Auf den ersten Blick ähnelt das Google+-Interface dem von Facebook, aber zur Linken sieht der Nutzer eine Liste mit Funktionen, die beispielsweise die Kreise (Circles) enthält. Follower können mehreren Kreisen angehören. Nachrichten, die man veröffentlicht, werden dezidiert an Kreise geschickt. Erzeugt man einen leeren Kreis namens Bookmark, kann man dorthin wichtige Nachrichten (Links) senden, die man später nachvollziehen möchte.

Nachrichten von allgemeinem Interesse, sogenannte Sparks, ruft man beispielsweise über die Suche auf. Google+ bietet auf der rechten Seite an, diese Suche zu speichern. Dann erscheint der Begriff als direkter Link unter dem Button „Mehr“ in der Kopfnavigation.

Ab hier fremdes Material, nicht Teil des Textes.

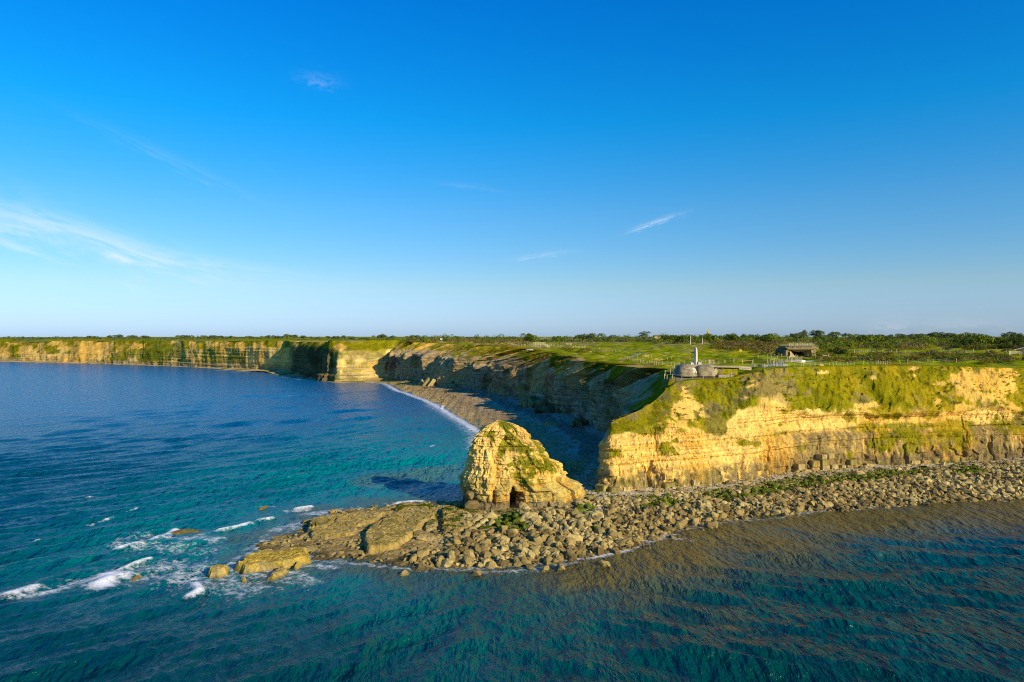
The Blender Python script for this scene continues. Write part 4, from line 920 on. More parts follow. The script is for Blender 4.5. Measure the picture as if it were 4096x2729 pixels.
# stones of the undercut base course: dark joint blocks, parts of the stack and of the cliff
def wall_block(parent, p, ang, w, d, h, seed, mat, off=(0, 0, 0)):
    me = rock_mesh('rock_block', w / 2, d / 2, h / 2, seed, 2, mat, .06, square=7.0)
    o = bpy.data.objects.new('rock_block', me); COL.objects.link(o); o.location = (p[0], p[1], p[2]); o.rotation_euler = (0, 0, ang); o.parent = parent
    return o
def block_mesh(seed):
    bm = bmesh.new(); bmesh.ops.create_cube(bm, size=2.0); bmesh.ops.bevel(bm, geom=bm.edges[:], offset=.16, segments=1, affect='EDGES'); bmesh.ops.triangulate(bm, faces=bm.faces[:])
    rr = np.random.default_rng(seed)
    for v in bm.verts: v.co = Vector((v.co.x * 1.25 + rr.normal(0, .07), v.co.y * 1.1 + rr.normal(0, .07), v.co.z * .82 + rr.normal(0, .06)))
    me = bpy.data.meshes.new('rock_block'); bm.to_mesh(me); bm.free(); return me
stack = bpy.data.objects['sea_stack']
r_ = np.random.default_rng(11)
for px0, px1, zc, hh in ((1850, 1925, 1.5, 2.2), (1930, 2026, 1.4, 2.1), (2070, 2125, 1.6, 1.9), (2125, 2190, 1.7, 1.6), (2190, 2250, 2.0, 1.4), (1858, 1900, 3.6, 1.8), (2078, 2130, 3.2, 1.1)):
    cx_ = (px0 + px1) / 2; d = {True: 164.0, False: 163.4}[cx_ < 2000] + (2.2 if cx_ > 2120 else 0) + (1.2 if cx_ > 2180 else 0) + (.8 if zc > 3 else 0)
    w_ = (px1 - px0) / F * d
    wall_block(stack, ((cx_ - 2048) / F * d, d + 1.2, zc), r_.normal(0, .04) + (.22 if cx_ > 2150 else 0), w_, 3.2, hh, int(r_.integers(1, 9999)), M['boulder_dark'] if cx_ < 2060 else M['boulder'])
t_, B_, M_, C_, nb_ = FR
Ub = PX(B_)[0]
BLOCKM = [block_mesh(900 + k) for k in range(7)]
for k, me in enumerate(BLOCKM): me.materials.append(M[('block_a', 'block_b', 'block_c')[k % 3]])
def course(u0, u1, z0, h, wmean, push, skip=.1):
    u = u0
    k = 0
    while u < u1:
        i = int(np.argmin(np.abs(Ub - u))); p = B_[i]; wdt = wmean * r_.uniform(.7, 1.4); du = wdt / p[1] * F * 1.0
        if r_.random() > skip:
            tan = B_[min(i + 3, len(B_) - 1)] - B_[max(i - 3, 0)]; ang = math.atan2(tan[1], tan[0])
            o = bpy.data.objects.new('rock_block', BLOCKM[int(r_.integers(0, 7))]); COL.objects.link(o); o.parent = cliff_a
            ps = push * r_.uniform(.3, 1.0)
            o.location = (p[0] - nb_[i, 0] * (-ps) * -1 * -1, p[1] - abs(nb_[i, 1]) * ps + .9 + r_.normal(0, .12), z0 + h / 2 + .35 * math.sin(u / 37.) + r_.normal(0, .07)); o.rotation_euler = (r_.normal(0, .03), r_.normal(0, .03), ang + r_.normal(0, .06))
            o.scale = (wdt / 2.5 * 1.0, 1.1, h / 1.64 * 1.02)
        u += du
course(3190, 3450, 1.0, 1.6, 2.2, .30, .1); course(3200, 3440, 2.6, 1.7, 2.5, .22, .2); course(3290, 3350, 4.3, 1.5, 2.6, .16, .35)
course(3480, 3620, 1.2, 1.3, 2.2, .2, .5); course(3660, 3880, 1.2, 1.9, 2.8, .2, .4)
course(2412, 2515, 1.2, 1.7, 2.4, .7, .0); course(2640, 2880, 1.2, 1.8, 2.2, .2, .5)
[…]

Videokonferenzen per WebCam und Mikro, genannt Hangouts, sind die bekannteste Funktion von Google+. Mehrere Benutzer können gleichzeitig Hangouts abhalten und (virtuelle Pressekonferenz) öffentlich ausschreiben. Sie erscheinen nach kurzer Zeit in der Google-Suche.

Im Interface existiert bei jedem öffentlichen Beitrag rechts oben ein Kontextmenü, das den Befehl „Verbreitung anzeigen“ zeigt. Das illustriert die Weiterleitung eines Beitrags von einem Nutzer zum anderen. Im US-Amerikanischen heißt die Funktion „ripples“ (siehe [b] und Abb. 3).

Seit Ende letzten Jahres gibt es eine neue Kreativfunktion: Klickt man auf ein Foto und öffnet dadurch eine Lightbox, erscheint oben links der Link zum Creative Kit, eine umfangreiche Toolbox zur Bildbearbeitung und Verfremdung. Brandneu ist Google+ lokal, eine Verbindung aus Google Places und dem Bewertungssystem Zagat, das die Firma vor zwei Jahren erwarb. Statt wie bisher vor allem auf externe Bewertungsdienste wie Qype oder Yelp zurückzugreifen, kann Google+ den Nutzer nun im eigenen Universum halten und ihm sogar Bewertungen von Freunden prominenter anzeigen.

Der Menüpunkt „Verbreitung anzeigen“ gibt Aufschluss über den Wirkungsradius einzelner Teilnehmer (Abb. 3).